§ **EXERCISE BRIEF**
From the entries below, copy every line where the string "this" appears.
**** THE INPUT ****
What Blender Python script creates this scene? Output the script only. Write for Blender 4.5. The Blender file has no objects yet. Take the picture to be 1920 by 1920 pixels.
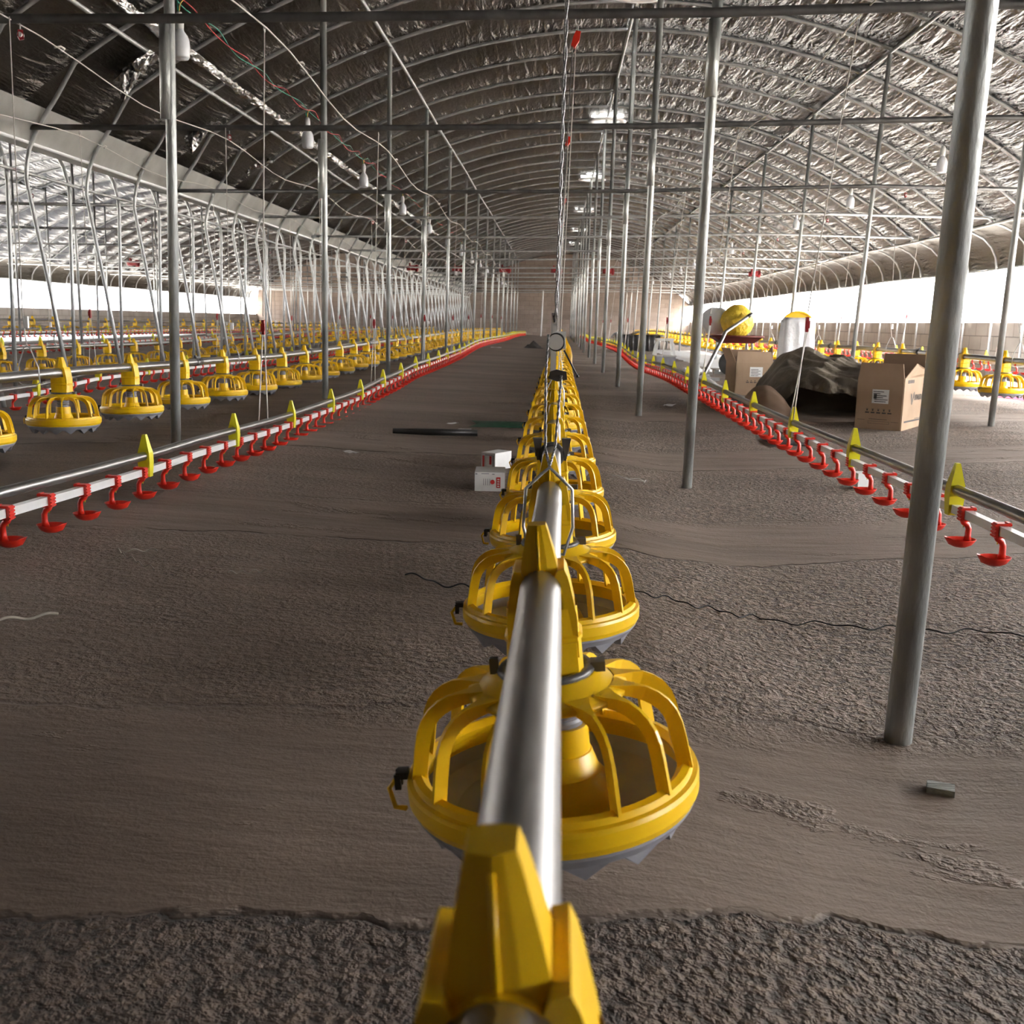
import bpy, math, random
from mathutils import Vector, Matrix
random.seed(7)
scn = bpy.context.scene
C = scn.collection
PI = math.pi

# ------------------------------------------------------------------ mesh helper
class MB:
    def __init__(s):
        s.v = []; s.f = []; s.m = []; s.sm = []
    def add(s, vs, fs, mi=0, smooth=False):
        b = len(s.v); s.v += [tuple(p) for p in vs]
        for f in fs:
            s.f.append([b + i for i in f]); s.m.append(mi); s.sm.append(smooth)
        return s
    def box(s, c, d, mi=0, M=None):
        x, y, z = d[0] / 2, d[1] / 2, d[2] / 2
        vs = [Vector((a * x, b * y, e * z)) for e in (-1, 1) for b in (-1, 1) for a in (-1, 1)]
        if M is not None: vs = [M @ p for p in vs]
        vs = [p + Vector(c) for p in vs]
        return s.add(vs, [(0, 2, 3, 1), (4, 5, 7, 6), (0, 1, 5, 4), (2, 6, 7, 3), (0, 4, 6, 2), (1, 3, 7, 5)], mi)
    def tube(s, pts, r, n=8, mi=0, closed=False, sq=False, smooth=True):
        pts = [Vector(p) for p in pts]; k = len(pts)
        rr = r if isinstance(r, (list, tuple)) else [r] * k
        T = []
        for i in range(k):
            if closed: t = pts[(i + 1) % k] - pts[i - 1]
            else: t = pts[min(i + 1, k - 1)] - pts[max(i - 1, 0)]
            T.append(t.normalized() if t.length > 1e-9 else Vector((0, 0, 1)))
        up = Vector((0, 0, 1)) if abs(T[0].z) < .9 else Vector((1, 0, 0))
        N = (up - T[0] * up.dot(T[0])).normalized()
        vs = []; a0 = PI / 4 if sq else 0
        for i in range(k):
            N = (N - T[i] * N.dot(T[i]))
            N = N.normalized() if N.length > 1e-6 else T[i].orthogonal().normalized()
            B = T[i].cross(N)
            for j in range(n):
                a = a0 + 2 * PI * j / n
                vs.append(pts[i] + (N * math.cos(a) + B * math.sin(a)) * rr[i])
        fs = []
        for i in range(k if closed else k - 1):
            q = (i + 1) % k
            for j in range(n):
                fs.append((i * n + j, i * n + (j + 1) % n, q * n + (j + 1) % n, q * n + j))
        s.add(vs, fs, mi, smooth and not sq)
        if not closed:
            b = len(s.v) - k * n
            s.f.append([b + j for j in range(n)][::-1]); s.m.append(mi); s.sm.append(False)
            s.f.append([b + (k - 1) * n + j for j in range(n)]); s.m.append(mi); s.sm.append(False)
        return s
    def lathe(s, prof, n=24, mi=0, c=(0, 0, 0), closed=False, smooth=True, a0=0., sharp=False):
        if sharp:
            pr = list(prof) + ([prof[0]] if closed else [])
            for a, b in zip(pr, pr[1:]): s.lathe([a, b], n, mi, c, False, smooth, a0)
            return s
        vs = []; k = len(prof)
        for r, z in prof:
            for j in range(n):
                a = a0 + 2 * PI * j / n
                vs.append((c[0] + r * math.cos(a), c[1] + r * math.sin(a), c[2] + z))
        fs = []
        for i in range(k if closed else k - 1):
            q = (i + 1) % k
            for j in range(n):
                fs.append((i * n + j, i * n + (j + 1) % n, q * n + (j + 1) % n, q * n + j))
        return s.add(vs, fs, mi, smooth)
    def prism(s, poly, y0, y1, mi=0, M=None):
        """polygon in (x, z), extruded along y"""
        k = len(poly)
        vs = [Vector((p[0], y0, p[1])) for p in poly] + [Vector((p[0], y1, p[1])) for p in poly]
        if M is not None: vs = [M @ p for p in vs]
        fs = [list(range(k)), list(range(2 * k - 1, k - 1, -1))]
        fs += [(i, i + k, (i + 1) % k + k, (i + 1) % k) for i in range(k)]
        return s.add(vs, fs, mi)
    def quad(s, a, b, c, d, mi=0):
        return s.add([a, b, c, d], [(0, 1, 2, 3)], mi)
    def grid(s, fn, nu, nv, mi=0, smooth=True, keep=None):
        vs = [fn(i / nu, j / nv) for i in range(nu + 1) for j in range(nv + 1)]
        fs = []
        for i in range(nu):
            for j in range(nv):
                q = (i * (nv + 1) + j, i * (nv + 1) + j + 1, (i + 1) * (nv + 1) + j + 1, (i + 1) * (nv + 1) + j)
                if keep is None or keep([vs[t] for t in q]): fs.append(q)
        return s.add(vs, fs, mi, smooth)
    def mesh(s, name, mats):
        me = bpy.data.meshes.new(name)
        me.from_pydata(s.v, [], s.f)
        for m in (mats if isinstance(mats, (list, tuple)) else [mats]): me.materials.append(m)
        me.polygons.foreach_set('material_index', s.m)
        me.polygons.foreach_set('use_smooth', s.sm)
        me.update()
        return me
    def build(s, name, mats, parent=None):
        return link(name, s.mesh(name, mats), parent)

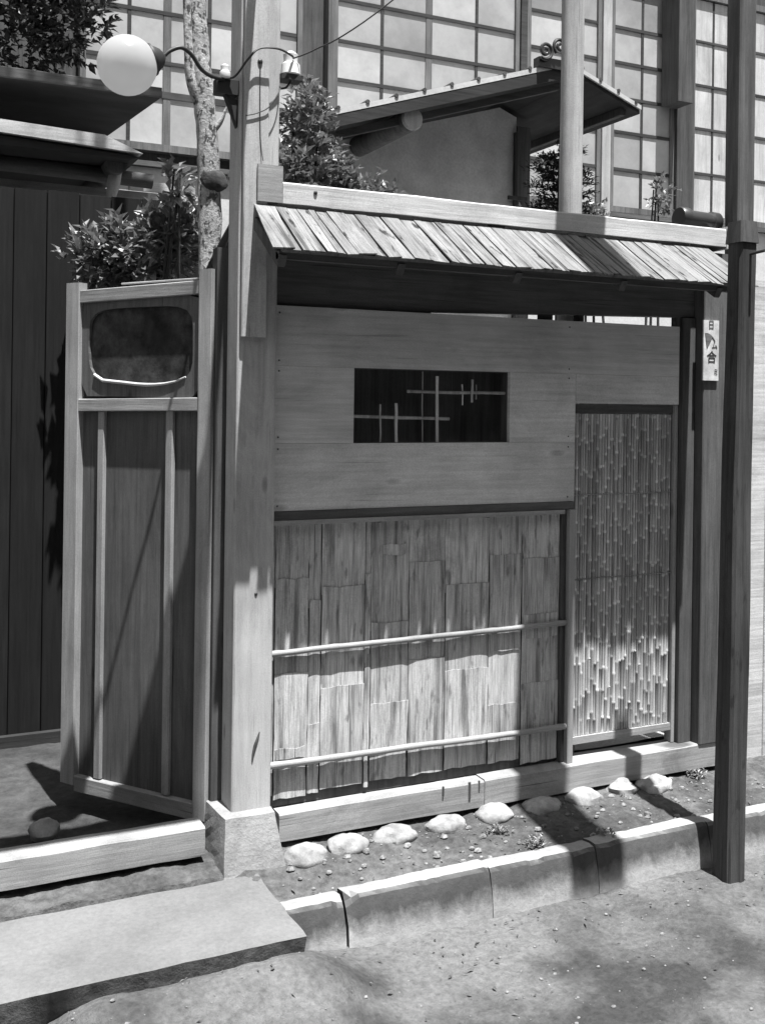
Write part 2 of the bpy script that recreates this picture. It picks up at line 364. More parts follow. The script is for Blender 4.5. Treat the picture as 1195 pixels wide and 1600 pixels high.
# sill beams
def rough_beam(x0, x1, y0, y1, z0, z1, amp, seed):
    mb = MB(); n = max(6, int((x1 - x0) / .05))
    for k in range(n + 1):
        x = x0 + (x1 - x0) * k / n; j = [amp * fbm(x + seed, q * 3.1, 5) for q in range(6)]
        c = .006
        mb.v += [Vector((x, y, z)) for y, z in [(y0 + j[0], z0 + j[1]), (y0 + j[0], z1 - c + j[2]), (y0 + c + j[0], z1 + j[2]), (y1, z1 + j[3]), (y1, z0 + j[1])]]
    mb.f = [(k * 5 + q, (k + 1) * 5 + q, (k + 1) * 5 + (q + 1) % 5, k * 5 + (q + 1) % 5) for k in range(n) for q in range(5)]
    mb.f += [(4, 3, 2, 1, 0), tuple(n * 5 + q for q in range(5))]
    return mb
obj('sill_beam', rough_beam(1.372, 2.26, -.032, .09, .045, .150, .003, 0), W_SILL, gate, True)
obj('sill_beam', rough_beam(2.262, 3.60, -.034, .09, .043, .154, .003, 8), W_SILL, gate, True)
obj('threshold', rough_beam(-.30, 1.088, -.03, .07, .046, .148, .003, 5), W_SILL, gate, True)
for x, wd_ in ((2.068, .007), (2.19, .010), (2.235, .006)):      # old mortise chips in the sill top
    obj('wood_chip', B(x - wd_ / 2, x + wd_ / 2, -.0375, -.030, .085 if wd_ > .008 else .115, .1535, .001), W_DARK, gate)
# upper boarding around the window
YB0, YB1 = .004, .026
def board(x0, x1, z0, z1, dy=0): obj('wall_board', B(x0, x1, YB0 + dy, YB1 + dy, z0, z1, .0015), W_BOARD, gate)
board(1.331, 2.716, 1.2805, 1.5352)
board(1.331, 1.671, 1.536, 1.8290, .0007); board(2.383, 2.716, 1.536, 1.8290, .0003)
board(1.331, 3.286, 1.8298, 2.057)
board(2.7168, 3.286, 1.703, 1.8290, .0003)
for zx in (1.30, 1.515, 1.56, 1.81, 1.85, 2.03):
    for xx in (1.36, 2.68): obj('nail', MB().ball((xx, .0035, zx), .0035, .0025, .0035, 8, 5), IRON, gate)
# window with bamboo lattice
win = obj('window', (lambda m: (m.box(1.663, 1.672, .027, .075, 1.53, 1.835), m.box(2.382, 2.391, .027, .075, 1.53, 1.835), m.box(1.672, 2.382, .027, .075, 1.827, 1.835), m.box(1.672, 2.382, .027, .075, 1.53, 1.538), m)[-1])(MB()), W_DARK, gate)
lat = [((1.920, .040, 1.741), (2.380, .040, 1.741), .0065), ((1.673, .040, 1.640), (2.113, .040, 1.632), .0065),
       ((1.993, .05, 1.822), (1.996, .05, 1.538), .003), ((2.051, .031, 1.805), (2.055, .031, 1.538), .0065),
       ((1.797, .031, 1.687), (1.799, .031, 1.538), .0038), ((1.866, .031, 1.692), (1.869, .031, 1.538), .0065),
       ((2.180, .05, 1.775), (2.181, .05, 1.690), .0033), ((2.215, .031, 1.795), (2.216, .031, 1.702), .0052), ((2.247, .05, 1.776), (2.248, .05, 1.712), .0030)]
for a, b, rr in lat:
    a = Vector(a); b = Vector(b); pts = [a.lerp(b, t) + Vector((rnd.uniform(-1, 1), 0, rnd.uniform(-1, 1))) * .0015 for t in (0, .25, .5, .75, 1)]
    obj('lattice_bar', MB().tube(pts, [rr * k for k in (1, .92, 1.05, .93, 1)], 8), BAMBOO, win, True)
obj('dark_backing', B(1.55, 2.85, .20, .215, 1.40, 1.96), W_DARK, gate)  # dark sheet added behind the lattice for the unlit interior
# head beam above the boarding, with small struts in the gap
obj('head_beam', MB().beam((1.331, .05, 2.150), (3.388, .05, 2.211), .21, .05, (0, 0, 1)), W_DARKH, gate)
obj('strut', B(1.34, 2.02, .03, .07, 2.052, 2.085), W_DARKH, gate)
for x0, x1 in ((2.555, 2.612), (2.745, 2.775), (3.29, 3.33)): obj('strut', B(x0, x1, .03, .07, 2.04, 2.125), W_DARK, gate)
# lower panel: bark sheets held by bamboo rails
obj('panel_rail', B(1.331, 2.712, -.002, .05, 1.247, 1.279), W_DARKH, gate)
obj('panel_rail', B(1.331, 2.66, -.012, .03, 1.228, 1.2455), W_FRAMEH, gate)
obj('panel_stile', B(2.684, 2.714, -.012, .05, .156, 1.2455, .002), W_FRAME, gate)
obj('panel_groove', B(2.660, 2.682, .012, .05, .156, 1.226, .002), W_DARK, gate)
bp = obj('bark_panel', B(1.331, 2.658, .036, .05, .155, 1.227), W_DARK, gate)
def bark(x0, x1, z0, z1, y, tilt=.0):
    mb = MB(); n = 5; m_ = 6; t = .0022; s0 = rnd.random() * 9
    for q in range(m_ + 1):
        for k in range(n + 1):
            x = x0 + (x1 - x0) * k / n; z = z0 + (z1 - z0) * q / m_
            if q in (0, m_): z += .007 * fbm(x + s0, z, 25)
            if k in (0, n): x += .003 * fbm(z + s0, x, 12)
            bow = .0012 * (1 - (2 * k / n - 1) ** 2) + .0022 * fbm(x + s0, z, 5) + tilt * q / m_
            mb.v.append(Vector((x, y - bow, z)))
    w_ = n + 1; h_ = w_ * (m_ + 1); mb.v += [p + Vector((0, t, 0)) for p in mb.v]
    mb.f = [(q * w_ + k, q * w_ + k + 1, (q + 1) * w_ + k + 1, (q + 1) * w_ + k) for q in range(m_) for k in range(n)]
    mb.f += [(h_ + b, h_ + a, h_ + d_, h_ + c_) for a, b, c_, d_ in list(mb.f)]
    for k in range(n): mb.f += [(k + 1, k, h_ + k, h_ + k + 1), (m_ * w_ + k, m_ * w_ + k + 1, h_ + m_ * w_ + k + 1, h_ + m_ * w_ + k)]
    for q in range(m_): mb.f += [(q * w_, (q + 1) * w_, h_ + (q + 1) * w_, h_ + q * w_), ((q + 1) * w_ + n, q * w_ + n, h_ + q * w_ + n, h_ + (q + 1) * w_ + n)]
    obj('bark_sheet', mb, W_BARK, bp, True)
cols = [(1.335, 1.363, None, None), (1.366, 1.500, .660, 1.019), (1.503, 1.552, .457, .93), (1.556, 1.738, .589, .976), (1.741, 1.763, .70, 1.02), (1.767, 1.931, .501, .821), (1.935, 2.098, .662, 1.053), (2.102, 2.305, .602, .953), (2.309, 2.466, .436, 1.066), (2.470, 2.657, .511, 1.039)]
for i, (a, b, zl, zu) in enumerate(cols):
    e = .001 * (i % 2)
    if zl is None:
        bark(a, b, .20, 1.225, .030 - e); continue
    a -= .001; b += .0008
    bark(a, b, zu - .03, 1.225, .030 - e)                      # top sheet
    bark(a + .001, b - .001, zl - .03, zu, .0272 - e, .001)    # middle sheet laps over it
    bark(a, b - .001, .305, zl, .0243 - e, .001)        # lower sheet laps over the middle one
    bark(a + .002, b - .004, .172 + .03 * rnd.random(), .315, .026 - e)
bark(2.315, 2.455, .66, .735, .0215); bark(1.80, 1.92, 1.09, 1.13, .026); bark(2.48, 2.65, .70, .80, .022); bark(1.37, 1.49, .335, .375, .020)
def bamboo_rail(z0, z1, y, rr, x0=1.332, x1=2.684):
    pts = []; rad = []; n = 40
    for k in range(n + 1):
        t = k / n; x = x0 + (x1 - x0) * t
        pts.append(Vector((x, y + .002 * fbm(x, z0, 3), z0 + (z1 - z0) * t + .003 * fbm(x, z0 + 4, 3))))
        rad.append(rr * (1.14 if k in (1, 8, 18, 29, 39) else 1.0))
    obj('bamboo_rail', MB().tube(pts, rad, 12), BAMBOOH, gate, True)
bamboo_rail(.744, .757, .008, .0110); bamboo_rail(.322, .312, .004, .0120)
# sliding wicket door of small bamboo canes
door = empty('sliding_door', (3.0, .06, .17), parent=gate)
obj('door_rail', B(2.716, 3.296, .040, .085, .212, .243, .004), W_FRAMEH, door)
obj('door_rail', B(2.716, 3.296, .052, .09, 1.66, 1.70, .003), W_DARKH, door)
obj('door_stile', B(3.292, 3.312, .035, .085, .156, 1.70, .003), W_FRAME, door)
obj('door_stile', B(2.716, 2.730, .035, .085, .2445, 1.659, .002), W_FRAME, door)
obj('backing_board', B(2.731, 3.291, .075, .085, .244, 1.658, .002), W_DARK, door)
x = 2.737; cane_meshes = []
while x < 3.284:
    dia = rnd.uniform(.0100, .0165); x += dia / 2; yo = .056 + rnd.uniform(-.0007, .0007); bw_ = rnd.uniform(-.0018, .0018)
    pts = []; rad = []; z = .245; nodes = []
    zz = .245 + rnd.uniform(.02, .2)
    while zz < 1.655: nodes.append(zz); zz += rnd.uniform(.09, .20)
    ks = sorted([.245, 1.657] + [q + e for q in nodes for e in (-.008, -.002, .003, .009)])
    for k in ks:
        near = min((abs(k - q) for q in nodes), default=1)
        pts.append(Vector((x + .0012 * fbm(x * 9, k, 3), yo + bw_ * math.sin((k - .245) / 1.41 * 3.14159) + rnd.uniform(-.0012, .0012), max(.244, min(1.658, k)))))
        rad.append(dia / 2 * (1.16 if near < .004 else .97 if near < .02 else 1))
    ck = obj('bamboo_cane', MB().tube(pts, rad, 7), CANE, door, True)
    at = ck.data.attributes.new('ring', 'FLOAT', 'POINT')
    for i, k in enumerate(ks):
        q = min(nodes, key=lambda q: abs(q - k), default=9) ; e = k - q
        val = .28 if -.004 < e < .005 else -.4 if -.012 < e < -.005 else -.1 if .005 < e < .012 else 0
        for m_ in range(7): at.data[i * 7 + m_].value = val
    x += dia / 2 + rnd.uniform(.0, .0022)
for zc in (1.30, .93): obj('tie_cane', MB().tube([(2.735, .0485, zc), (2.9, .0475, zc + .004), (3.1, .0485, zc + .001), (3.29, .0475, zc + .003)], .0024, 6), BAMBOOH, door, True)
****
§ **RESULT**
What Blender Python script creates this scene? Output the script only. Write for Blender 4.5. The Blender file has no objects yet. Take the picture to be 1920 by 1920 pixels.
Write part 2 of the bpy script that recreates this picture. It picks up at line 364. More parts follow. The script is for Blender 4.5. Treat the picture as 1195 pixels wide and 1600 pixels high.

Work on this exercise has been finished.